Pinellas judge finds St. Petersburg officer's testimony 'incredible' — and not in a good
ST. PETERSBURG — Last fall, members of the Police Department's street crimes unit converged on a green sport utility vehicle spotted making a rolling right-hand turn at a red light.
The driver, Emanuel Bell, had just left a suspected drug dealer's house. Bell pulled into a McDonald's at Fourth Street and 38th Avenue N and held out his driver's license for the officer, who approached his window.
The officer made Bell get out, then searched a center console after seeing Bell moving his hands near there.
Finding nothing, he went to his cruiser to write Bell tickets for the missed stop and not wearing a seat belt. Other officers arrived and asked Bell to allow further search of his Ford Escape. He said no.
Several minutes later, Officer Brandon Bill approached the SUV and said he smelled faint marijuana and vanilla air freshener. He searched the Escape and found cocaine behind the passenger seat. He also found prescription pills in Bell's pocket.
Bell, 26, was taken to jail on drug trafficking charges.
But the case collapsed earlier this month after an unusual finding by a Pinellas judge, who didn't believe Bill. None of the other officers reported smelling marijuana and none was found.
"It stretches the limits of credulity for this court to believe that the search of the defendant's vehicle was based upon the odor of marijuana," Circuit Judge Michael Andrews wrote. "Here, Officer Bill's testimony is 'discredited, controverted and contradictory within itself,' and as such is incredible."
Prosecutors dropped the case.
Andrews' order, rare for its tone and content, created a buzz among local defense attorneys.
"I have never, in 5½ years of practice, seen a judge do this," said St. Petersburg lawyer Jordan Tawil, who represented Bell. "They just didn't have what they needed to get into that car. … When it comes to narcotics, some officers are willing to take that extra step. If that's a cowboy mentality, then I think that's what you have there."
Tawil and other defense attorneys said the ruling should prompt prosecutors to examine other cases involving Bill.

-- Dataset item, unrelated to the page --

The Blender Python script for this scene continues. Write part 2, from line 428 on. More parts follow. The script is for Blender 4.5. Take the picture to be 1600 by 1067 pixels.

Chief Assistant State Attorney Bill Loughery disagreed, saying he doesn't see the judge's order affecting other cases.
"This is a fact-specific scenario in which there's a conflict in the evidence and the judge made a ruling," he said Thursday. "I don't think that that applies to the officer's credibility in general"
Tawil said he saw holes in the case from the beginning.
He said on that evening, Sept. 24, the traffic stop should have lasted only as long as it took for an officer to write the tickets.
Instead, in a defense motion, he said officers detained Bell for more than 25 minutes. One officer threatened to use "sniff dogs" to get the probable cause needed for a search and referred to Bell, who is black, as "boy."
Another officer asked Bell, who has past convictions for obstruction and drug possession, if he was a confidential informant. And when Bell wanted to call a lawyer, police refused to return his cellphone. Those details, included in a defense motion, are not in police reports, which indicate the stop lasted for only a few minutes.